La grâce de Los delincuentes doit beaucoup à cette dimension sauvage, serpentant au gré de pistes, d’imageries et de temporalités multiples sans qu’aucun élément ne fasse toc. D’emblée, Morán, employé de banque traînant son costume de quadra chauve sans histoires, peu convaincu par les bienfaits du travail et des pauses cigarette, décide de mettre les voiles en dérobant une somme d’argent qui correspond aux quelque vingt années de salaire le séparant de la retraite.
Avec, en prime, la même quantité de billets à Román, collègue consciencieux, irréprochable, mais soudain pris de vertiges quand le voleur, avant de se dénoncer pour purger trois ans et demi de prison, lui confie son secret et l’intégralité du magot…
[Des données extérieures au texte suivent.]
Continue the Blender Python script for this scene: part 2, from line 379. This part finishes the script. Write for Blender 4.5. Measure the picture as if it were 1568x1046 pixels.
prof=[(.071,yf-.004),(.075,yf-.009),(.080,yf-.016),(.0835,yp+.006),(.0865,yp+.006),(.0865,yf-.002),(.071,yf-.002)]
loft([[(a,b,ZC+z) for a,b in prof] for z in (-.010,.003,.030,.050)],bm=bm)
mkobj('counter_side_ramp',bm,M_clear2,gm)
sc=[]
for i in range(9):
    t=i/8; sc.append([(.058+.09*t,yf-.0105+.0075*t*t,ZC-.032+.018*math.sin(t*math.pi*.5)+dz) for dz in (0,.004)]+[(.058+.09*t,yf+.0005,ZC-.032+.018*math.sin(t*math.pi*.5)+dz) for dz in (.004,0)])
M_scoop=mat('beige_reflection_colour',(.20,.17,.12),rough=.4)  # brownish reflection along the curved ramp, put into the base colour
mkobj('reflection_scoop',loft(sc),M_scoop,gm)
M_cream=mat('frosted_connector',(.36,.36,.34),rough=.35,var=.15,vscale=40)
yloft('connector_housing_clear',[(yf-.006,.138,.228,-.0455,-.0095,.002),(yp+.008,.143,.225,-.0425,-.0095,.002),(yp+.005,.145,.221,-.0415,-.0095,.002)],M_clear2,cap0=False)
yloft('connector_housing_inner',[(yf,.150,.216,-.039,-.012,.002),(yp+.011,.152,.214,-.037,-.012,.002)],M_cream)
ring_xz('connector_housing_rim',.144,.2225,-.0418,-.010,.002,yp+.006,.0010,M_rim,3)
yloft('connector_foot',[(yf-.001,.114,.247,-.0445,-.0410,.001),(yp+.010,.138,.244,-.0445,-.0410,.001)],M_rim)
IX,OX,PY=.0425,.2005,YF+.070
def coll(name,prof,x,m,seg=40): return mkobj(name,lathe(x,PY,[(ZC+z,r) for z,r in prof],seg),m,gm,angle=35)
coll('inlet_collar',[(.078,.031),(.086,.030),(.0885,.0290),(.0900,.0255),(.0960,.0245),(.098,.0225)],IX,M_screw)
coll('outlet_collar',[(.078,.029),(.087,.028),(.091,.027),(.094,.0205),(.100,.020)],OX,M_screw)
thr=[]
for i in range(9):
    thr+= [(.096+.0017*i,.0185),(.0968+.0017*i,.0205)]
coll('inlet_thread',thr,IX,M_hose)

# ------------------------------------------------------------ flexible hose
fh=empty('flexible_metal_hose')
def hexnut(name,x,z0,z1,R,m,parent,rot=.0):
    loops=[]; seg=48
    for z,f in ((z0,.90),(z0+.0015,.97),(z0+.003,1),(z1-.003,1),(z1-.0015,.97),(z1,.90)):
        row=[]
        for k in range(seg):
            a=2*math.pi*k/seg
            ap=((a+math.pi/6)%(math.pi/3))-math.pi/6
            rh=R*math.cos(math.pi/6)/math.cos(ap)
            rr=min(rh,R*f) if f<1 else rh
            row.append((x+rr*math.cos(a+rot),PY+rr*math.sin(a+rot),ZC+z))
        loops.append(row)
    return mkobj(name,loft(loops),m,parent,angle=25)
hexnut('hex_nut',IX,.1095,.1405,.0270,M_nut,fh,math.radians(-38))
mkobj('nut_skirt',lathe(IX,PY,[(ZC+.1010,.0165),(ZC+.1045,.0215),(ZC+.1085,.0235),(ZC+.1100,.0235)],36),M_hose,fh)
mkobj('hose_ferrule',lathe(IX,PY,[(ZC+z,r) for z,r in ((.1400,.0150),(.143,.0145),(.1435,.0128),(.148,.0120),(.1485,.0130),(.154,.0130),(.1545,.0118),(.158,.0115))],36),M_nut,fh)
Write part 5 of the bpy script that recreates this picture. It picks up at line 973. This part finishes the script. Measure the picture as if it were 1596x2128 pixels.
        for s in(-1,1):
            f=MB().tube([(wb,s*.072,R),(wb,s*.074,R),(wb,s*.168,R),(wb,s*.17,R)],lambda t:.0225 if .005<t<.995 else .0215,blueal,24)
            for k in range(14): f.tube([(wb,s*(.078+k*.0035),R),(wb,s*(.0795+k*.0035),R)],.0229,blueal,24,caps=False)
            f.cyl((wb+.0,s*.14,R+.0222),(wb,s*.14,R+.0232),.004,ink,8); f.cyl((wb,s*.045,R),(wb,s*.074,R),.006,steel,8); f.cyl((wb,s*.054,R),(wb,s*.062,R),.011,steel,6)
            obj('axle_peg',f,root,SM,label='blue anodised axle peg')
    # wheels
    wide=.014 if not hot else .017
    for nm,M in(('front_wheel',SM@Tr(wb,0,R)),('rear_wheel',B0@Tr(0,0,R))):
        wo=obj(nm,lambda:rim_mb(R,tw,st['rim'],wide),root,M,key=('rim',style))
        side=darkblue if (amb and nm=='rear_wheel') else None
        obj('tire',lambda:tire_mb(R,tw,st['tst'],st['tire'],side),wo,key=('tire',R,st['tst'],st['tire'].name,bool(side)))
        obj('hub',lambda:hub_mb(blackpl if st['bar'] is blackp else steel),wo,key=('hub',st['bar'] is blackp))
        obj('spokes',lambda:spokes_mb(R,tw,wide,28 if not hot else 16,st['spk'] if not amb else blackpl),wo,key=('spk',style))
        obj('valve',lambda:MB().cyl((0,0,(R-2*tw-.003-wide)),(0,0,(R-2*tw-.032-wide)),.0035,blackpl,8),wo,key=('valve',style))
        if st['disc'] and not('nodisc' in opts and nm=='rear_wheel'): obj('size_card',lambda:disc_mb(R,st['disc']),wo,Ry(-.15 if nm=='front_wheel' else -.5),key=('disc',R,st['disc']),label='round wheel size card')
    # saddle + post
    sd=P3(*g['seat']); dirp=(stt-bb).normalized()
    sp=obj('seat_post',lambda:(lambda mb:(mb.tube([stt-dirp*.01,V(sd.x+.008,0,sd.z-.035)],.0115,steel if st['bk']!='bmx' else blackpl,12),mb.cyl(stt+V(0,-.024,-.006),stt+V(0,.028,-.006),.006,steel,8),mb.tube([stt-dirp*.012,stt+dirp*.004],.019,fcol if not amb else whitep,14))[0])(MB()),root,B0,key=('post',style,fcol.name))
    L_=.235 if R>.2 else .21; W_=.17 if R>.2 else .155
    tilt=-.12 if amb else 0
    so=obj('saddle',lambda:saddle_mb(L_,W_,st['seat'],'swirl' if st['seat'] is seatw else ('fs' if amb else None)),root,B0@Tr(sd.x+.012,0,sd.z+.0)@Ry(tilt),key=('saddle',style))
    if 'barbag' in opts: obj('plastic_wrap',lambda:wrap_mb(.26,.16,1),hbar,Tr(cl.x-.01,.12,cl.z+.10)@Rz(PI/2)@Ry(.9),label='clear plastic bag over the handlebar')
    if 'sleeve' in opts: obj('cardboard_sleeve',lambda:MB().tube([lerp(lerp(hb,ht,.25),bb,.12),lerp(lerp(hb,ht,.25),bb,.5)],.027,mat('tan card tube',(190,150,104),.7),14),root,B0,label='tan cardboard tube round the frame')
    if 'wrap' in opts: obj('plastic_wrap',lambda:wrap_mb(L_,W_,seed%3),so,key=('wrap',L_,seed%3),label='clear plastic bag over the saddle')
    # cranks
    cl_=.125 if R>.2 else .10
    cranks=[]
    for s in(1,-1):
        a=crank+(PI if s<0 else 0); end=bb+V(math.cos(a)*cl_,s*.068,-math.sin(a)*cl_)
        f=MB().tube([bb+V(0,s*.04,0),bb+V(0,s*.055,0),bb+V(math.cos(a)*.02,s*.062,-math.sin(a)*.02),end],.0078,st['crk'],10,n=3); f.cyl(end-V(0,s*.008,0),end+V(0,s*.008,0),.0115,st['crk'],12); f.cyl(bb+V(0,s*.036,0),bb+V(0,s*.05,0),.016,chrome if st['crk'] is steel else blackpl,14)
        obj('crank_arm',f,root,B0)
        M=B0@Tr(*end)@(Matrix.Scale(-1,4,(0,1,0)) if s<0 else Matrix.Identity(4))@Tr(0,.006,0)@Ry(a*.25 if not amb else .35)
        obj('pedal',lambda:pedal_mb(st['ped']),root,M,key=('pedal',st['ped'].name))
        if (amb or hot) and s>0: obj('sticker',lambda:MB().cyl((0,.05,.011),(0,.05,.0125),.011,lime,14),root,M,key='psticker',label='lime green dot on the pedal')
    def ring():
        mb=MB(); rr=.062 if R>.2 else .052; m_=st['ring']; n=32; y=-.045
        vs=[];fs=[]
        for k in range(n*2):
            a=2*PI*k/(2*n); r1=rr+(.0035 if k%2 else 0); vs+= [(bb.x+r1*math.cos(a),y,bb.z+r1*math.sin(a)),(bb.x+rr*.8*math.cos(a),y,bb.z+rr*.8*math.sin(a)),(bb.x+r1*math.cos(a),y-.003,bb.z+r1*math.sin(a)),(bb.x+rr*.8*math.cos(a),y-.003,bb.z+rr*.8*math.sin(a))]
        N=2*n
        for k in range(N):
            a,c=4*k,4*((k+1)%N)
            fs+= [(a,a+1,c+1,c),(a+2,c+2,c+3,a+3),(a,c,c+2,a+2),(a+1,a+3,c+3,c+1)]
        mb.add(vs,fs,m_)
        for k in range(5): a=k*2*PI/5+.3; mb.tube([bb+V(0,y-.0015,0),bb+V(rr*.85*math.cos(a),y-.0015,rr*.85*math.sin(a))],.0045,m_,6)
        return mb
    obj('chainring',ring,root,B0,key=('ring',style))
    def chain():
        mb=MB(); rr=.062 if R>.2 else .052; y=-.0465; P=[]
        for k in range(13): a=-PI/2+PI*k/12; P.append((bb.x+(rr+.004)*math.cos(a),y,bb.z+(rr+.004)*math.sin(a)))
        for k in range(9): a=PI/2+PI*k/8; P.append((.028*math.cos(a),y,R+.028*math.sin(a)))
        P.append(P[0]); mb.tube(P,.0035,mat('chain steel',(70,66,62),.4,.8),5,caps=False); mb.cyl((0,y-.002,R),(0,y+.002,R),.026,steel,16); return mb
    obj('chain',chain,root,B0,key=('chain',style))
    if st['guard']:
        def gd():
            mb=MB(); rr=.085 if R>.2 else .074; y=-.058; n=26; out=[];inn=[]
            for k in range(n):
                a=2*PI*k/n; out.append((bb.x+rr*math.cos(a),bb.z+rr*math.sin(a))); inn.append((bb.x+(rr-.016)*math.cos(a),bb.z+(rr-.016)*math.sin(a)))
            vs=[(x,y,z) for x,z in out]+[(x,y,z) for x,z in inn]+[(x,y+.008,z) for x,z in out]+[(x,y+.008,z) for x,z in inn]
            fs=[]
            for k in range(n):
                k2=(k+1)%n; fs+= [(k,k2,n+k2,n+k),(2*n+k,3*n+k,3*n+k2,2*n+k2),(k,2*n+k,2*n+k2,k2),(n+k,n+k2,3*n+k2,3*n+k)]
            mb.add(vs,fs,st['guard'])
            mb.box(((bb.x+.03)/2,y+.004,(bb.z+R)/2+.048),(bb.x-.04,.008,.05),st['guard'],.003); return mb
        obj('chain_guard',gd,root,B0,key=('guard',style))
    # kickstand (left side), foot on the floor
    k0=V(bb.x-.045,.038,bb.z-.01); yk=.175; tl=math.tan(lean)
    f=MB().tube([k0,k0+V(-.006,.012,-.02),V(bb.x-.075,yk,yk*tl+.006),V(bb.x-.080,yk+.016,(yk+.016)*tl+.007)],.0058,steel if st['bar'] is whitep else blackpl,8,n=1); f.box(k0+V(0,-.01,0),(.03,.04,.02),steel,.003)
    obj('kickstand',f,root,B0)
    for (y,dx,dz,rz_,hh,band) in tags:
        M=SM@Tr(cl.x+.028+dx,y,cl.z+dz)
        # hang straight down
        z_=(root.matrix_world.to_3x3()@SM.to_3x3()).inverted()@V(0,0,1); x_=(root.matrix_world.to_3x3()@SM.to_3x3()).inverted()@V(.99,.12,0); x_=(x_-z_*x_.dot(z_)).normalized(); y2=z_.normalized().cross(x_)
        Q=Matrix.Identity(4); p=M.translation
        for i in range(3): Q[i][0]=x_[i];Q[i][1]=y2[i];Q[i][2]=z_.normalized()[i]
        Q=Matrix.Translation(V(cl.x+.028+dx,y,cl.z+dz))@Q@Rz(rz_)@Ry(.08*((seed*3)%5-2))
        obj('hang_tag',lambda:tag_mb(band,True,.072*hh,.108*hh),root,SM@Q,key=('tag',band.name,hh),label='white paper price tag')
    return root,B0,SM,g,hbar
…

Alors qu’il n’avait plus tourné depuis une décennie, l’Argentin Rodrigo Moreno nous revient avec une fiction ample et radieuse, déjouant les pièges du récit à suspense et du discours anticapitaliste bon teint pour brosser avec tendresse le portrait d’hommes médiocres, amoureux de la même femme – rencontrée après avoir planqué le pactole – et des mêmes espaces et fantasmes qui réchauffent l’esprit. Comme les reflets d’un film d’été qui s’étire sans fin, à cheval ou à pied, dans un bus ou dans l’eau, vers un horizon fabuleux.
Los delincuentes de Rodrigo Moreno, Arizona / JHR Films (3 h 10), sortie le 27 mars.